Davacı, talep edilen fazla miktardaki prim ve gecikme zamlarının iptali ile ödenecek kısımların iadesine karar verilmesini istemiştir.
Mahkeme ilamında belirtildiği şekilde, isteğin reddine karar vermiştir.
Hükmün davacı vekili tarafından temyiz edilmesi üzerine temyiz isteğinin süresinde olduğu anlaşıldıktan ve Tetkik Hakimi tarafından düzenlenen raporla dosyadaki kağıtlar okunduktan sonra işin gereği düşünüldü ve aşağıdaki karar tesbit edildi.

K A R A R

Davacı, davalı Kurum tarafından talep edilen fazla miktardaki prim ve gecikme zamlarının iptali ile ödenen kısımların iadesine karar verilmesini istemiştir.
Mahkemece, prim ve gecikme zamlarının iptaline ve ödenen miktarların iadesine yönelik taleplerinin ayrı ayrı reddine karar verilmiştir.

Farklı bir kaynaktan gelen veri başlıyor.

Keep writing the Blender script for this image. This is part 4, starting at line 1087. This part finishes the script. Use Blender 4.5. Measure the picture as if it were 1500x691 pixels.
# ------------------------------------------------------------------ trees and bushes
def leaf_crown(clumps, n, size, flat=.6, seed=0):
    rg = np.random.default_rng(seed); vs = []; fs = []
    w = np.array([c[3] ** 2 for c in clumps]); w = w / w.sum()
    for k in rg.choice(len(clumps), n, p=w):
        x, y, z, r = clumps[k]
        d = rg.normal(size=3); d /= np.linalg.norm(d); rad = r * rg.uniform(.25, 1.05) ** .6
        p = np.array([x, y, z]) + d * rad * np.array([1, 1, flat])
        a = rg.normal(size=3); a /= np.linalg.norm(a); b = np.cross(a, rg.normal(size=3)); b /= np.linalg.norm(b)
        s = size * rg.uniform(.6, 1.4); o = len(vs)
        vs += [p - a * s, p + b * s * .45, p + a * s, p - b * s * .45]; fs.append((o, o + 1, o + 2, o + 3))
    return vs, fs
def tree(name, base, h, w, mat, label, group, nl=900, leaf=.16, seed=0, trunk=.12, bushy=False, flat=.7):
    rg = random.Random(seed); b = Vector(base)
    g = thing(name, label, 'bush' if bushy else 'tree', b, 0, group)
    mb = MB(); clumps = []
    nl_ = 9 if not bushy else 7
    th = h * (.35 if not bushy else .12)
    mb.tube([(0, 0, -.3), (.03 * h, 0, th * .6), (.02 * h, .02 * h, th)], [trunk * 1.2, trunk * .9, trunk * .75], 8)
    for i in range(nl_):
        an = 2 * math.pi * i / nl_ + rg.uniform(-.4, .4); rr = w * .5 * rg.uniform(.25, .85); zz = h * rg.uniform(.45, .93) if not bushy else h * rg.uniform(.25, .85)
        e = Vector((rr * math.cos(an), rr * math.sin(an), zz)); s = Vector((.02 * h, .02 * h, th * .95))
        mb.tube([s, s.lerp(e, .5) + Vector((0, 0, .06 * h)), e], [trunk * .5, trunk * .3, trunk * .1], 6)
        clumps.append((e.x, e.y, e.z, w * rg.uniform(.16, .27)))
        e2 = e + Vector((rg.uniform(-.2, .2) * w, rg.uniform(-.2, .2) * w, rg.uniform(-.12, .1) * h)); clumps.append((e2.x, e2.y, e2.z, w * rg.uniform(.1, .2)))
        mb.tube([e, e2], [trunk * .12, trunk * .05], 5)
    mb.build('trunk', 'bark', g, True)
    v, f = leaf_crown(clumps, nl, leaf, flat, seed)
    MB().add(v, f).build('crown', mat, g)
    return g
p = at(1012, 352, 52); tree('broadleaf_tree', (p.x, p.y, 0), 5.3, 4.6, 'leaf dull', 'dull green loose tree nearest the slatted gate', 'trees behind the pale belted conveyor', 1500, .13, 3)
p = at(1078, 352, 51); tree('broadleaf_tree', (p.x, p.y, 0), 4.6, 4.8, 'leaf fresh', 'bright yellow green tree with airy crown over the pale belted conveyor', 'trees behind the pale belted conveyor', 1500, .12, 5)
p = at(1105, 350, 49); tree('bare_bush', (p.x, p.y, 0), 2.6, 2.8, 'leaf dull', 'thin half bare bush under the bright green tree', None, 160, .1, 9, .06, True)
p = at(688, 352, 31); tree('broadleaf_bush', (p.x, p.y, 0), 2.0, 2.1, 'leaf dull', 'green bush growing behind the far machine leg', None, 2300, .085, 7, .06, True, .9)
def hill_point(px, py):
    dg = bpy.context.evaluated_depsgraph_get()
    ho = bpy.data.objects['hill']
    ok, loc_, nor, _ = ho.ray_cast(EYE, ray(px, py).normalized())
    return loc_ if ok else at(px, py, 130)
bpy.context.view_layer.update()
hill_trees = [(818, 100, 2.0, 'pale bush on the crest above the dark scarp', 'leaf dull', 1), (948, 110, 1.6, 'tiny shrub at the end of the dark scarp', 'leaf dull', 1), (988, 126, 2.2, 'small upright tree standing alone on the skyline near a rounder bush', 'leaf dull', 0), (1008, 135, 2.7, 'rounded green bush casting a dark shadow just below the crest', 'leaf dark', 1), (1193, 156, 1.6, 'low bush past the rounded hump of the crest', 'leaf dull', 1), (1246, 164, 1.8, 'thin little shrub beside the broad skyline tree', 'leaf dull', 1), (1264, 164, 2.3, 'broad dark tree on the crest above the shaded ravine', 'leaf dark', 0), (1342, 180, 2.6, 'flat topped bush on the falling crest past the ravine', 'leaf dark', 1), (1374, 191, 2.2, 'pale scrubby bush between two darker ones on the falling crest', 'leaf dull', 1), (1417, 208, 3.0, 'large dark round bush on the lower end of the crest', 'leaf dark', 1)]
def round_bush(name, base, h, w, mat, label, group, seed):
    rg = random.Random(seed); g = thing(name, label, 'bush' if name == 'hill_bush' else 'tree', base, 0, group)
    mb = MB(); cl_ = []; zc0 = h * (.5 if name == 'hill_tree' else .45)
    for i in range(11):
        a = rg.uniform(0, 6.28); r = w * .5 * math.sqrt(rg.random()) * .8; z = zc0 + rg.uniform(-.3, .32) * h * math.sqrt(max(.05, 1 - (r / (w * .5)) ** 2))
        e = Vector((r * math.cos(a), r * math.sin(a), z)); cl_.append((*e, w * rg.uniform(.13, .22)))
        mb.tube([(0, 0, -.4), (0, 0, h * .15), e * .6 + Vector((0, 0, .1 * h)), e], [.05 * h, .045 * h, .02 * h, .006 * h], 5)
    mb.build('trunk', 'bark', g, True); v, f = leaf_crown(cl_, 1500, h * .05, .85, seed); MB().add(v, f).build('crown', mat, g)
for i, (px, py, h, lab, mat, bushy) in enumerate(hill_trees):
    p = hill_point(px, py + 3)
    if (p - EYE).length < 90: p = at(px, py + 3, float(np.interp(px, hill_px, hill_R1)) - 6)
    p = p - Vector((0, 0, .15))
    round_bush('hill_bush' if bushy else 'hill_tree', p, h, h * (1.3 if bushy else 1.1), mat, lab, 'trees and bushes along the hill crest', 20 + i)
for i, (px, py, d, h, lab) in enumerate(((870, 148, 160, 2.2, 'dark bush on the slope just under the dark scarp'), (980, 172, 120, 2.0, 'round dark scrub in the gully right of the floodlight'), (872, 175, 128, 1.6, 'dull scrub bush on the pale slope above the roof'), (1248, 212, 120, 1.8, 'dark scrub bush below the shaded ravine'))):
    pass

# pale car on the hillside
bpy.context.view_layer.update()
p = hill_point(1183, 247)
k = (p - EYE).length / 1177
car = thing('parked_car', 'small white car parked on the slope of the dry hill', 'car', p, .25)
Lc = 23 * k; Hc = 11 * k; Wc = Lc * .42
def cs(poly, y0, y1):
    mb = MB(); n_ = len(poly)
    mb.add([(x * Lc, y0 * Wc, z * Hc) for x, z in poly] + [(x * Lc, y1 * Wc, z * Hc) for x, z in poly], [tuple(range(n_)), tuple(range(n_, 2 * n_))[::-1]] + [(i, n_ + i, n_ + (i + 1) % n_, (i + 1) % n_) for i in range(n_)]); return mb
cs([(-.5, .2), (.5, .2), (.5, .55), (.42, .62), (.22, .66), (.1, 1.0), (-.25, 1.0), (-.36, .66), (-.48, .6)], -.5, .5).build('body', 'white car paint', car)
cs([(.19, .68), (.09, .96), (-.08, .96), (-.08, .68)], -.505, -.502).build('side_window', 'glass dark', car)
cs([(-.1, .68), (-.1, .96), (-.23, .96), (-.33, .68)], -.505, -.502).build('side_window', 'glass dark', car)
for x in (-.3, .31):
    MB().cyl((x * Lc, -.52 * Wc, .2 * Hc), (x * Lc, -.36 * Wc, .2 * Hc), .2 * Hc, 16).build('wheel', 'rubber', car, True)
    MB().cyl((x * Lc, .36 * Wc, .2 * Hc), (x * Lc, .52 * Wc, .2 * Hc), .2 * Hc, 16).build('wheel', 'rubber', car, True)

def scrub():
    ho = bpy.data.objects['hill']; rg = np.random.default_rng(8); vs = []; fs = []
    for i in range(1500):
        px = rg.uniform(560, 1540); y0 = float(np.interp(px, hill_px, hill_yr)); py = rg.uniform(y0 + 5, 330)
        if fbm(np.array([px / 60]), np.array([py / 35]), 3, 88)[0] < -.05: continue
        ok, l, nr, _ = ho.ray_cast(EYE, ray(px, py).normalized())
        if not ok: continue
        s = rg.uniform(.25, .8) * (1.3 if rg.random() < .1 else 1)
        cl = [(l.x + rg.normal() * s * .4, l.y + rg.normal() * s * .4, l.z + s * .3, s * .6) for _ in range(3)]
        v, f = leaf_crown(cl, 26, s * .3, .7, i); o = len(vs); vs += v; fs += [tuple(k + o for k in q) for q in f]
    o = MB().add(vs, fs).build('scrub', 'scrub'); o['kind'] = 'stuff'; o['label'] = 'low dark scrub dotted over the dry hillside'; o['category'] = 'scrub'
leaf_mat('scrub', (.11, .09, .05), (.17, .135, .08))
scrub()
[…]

Dosyadaki kayıt ve belgelerden; davacının da aralarında bulunduğu adi ortaklıkta çalıştıklarını beyan eden 3 kişinin açtıkları hizmet tespiti davasını kazandıkları, kararın Yargıtay’ca da onandığı, bu nedenle davalı Kurum tarafından davacıya prim borçları için ödeme emri gönderildiği, davacının da 14.09.2012 tarihinde borcun tamamını ödediği, 12.12.2012 tarihinde iş bu davayı açtığı, 2012/20143 numaralı ödeme emrinin; 06.12.2012 tarihinde düzenlendiği, 2005/1-8. aylar arası prim borcuna ilişkin ve asıl alacağın 1.894,01 TL, toplam alacağın 5360,36 TL olduğu, 2012/20143 numaralı ödeme emrinin; 06.12.2012 tarihinde düzenlendiği, 2005/1-8. aylar arası işsizlik sigortası primi borcuna ilişkin ve asıl alacağın 164,69 TL, toplam alacağın 466,09 TL olduğu anlaşılmaktadır.
Somut olayda; mahkemece, iş bu dava konusu prim ve gecikme zammı borçlarından davacının sorumlu olmadığının iddia edildiği, ancak 002618.046 sicil numaralı işyerinde, davalının da ortak olduğu, adi ortaklık şeklinde işletilmiş olduğu, bu halde müteselsil sorumluluk ilkesi gereğince davalı tarafından sadece davacıya müracaat edilmesinin mümkün olduğu gerekçesi yerinde ise de; davacının prim ve gecikme zammının fazla hesaplandığına itirazlarının da bulunduğu göz ardı edilerek sonuca gidilmesi isabetsiz olmuştur.
Mahkemece yapılacak iş; davalı Kurum’dan, davaya konu prim borçlarına ve hesaplanmasına ilişkin tüm belgeler getirtilerek, konusunda uzman bir bilirkişiden, prim ve gecikme zamlarının davalı Kurum tarafından doğru hesaplanıp hesaplanmadığı, davacıya iadesi gereken bir miktar bulunup bulunmadığı, bulunuyor ise hangi şartlarda iadesinin gerektiği hususlarında denetime açık bir rapor düzenlemesi istenilerek sonuca gitmekten ibarettir.
Mahkemece, bu maddi ve hukuki olgular göz önünde tutulmaksızın eksik araştırma ve inceleme ile yazılı şekilde hüküm kurulması usul ve yasaya aykırı olup bozma nedenidir.
O halde, davacının bu yönleri amaçlayan temyiz itirazları kabul edilmeli ve hüküm bozulmalıdır.
SONUÇ: Hükmün yukarıda açıklanan nedenlerle BOZULMASINA, temyiz harcının istek halinde temyiz edene iadesine
24.06.2014 gününde oybirliğiyle karar verildi.